>> BEGIN RECORD EXCERPTS

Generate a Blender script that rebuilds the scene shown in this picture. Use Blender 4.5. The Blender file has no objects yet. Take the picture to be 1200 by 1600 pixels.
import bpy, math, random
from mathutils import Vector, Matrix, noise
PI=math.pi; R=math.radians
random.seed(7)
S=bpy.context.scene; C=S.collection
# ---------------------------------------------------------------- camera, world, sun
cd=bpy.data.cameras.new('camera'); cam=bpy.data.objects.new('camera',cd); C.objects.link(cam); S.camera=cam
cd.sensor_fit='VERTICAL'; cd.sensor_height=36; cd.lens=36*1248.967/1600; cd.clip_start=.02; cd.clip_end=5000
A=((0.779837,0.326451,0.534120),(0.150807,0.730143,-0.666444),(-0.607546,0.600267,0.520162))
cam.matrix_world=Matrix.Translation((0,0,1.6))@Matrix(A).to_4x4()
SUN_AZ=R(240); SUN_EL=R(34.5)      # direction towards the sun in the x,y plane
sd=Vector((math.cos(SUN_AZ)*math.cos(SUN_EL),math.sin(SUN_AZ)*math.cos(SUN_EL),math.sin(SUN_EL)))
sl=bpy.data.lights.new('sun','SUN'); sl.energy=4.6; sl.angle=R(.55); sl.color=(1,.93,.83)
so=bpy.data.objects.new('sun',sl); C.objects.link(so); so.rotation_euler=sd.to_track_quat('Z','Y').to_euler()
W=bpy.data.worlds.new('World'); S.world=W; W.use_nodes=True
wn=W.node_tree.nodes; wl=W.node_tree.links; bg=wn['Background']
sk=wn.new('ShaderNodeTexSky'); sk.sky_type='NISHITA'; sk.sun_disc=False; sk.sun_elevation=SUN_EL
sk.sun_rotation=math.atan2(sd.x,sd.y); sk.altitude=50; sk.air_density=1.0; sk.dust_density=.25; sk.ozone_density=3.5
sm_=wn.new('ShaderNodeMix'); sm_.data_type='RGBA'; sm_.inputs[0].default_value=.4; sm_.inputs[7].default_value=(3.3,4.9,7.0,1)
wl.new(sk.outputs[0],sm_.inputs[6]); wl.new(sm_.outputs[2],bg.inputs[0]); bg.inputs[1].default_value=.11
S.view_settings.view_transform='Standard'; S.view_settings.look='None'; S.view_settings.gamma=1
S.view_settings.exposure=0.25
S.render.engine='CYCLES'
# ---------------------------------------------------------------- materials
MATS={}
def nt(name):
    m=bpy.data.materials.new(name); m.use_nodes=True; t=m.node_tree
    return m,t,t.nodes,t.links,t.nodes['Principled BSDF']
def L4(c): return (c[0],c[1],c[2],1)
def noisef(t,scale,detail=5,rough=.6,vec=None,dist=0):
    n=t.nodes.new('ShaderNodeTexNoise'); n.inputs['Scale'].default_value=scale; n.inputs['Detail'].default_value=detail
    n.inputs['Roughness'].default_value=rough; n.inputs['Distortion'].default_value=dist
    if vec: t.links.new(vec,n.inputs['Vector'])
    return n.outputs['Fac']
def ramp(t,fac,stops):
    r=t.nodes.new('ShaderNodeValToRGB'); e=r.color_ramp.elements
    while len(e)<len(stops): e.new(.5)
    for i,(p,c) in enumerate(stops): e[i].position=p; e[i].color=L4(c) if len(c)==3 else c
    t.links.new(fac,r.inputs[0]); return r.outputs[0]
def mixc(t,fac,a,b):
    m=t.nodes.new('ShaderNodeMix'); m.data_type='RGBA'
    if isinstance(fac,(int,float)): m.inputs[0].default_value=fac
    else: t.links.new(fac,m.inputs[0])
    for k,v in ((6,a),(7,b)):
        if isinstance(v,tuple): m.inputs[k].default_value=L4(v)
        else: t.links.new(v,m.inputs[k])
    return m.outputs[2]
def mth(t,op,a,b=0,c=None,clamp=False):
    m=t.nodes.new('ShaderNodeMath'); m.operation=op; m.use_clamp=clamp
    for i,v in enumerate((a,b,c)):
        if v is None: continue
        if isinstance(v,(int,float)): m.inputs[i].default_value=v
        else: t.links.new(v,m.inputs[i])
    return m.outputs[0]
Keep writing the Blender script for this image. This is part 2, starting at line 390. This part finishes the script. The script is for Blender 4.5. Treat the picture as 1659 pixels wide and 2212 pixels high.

>> END RECORD EXCERPTS

#### [WHAT IS BEING ASKED]
Exactly as written above, please repeat the entries.

#### [ANSWER IN FULL]
Generate a Blender script that rebuilds the scene shown in this picture. Use Blender 4.5. The Blender file has no objects yet. Take the picture to be 1200 by 1600 pixels.
import bpy, math, random
from mathutils import Vector, Matrix, noise
PI=math.pi; R=math.radians
random.seed(7)
S=bpy.context.scene; C=S.collection
# ---------------------------------------------------------------- camera, world, sun
cd=bpy.data.cameras.new('camera'); cam=bpy.data.objects.new('camera',cd); C.objects.link(cam); S.camera=cam
cd.sensor_fit='VERTICAL'; cd.sensor_height=36; cd.lens=36*1248.967/1600; cd.clip_start=.02; cd.clip_end=5000
A=((0.779837,0.326451,0.534120),(0.150807,0.730143,-0.666444),(-0.607546,0.600267,0.520162))
cam.matrix_world=Matrix.Translation((0,0,1.6))@Matrix(A).to_4x4()
SUN_AZ=R(240); SUN_EL=R(34.5)      # direction towards the sun in the x,y plane
sd=Vector((math.cos(SUN_AZ)*math.cos(SUN_EL),math.sin(SUN_AZ)*math.cos(SUN_EL),math.sin(SUN_EL)))
sl=bpy.data.lights.new('sun','SUN'); sl.energy=4.6; sl.angle=R(.55); sl.color=(1,.93,.83)
so=bpy.data.objects.new('sun',sl); C.objects.link(so); so.rotation_euler=sd.to_track_quat('Z','Y').to_euler()
W=bpy.data.worlds.new('World'); S.world=W; W.use_nodes=True
wn=W.node_tree.nodes; wl=W.node_tree.links; bg=wn['Background']
sk=wn.new('ShaderNodeTexSky'); sk.sky_type='NISHITA'; sk.sun_disc=False; sk.sun_elevation=SUN_EL
sk.sun_rotation=math.atan2(sd.x,sd.y); sk.altitude=50; sk.air_density=1.0; sk.dust_density=.25; sk.ozone_density=3.5
sm_=wn.new('ShaderNodeMix'); sm_.data_type='RGBA'; sm_.inputs[0].default_value=.4; sm_.inputs[7].default_value=(3.3,4.9,7.0,1)
wl.new(sk.outputs[0],sm_.inputs[6]); wl.new(sm_.outputs[2],bg.inputs[0]); bg.inputs[1].default_value=.11
S.view_settings.view_transform='Standard'; S.view_settings.look='None'; S.view_settings.gamma=1
S.view_settings.exposure=0.25
S.render.engine='CYCLES'
# ---------------------------------------------------------------- materials
MATS={}
def nt(name):
    m=bpy.data.materials.new(name); m.use_nodes=True; t=m.node_tree
    return m,t,t.nodes,t.links,t.nodes['Principled BSDF']
def L4(c): return (c[0],c[1],c[2],1)
def noisef(t,scale,detail=5,rough=.6,vec=None,dist=0):
    n=t.nodes.new('ShaderNodeTexNoise'); n.inputs['Scale'].default_value=scale; n.inputs['Detail'].default_value=detail
    n.inputs['Roughness'].default_value=rough; n.inputs['Distortion'].default_value=dist
    if vec: t.links.new(vec,n.inputs['Vector'])
    return n.outputs['Fac']
def ramp(t,fac,stops):
    r=t.nodes.new('ShaderNodeValToRGB'); e=r.color_ramp.elements
    while len(e)<len(stops): e.new(.5)
    for i,(p,c) in enumerate(stops): e[i].position=p; e[i].color=L4(c) if len(c)==3 else c
    t.links.new(fac,r.inputs[0]); return r.outputs[0]
def mixc(t,fac,a,b):
    m=t.nodes.new('ShaderNodeMix'); m.data_type='RGBA'
    if isinstance(fac,(int,float)): m.inputs[0].default_value=fac
    else: t.links.new(fac,m.inputs[0])
    for k,v in ((6,a),(7,b)):
        if isinstance(v,tuple): m.inputs[k].default_value=L4(v)
        else: t.links.new(v,m.inputs[k])
    return m.outputs[2]
def mth(t,op,a,b=0,c=None,clamp=False):
    m=t.nodes.new('ShaderNodeMath'); m.operation=op; m.use_clamp=clamp
    for i,v in enumerate((a,b,c)):
        if v is None: continue
        if isinstance(v,(int,float)): m.inputs[i].default_value=v
        else: t.links.new(v,m.inputs[i])
    return m.outputs[0]
Keep writing the Blender script for this image. This is part 2, starting at line 390. This part finishes the script. The script is for Blender 4.5. Treat the picture as 1659 pixels wide and 2212 pixels high.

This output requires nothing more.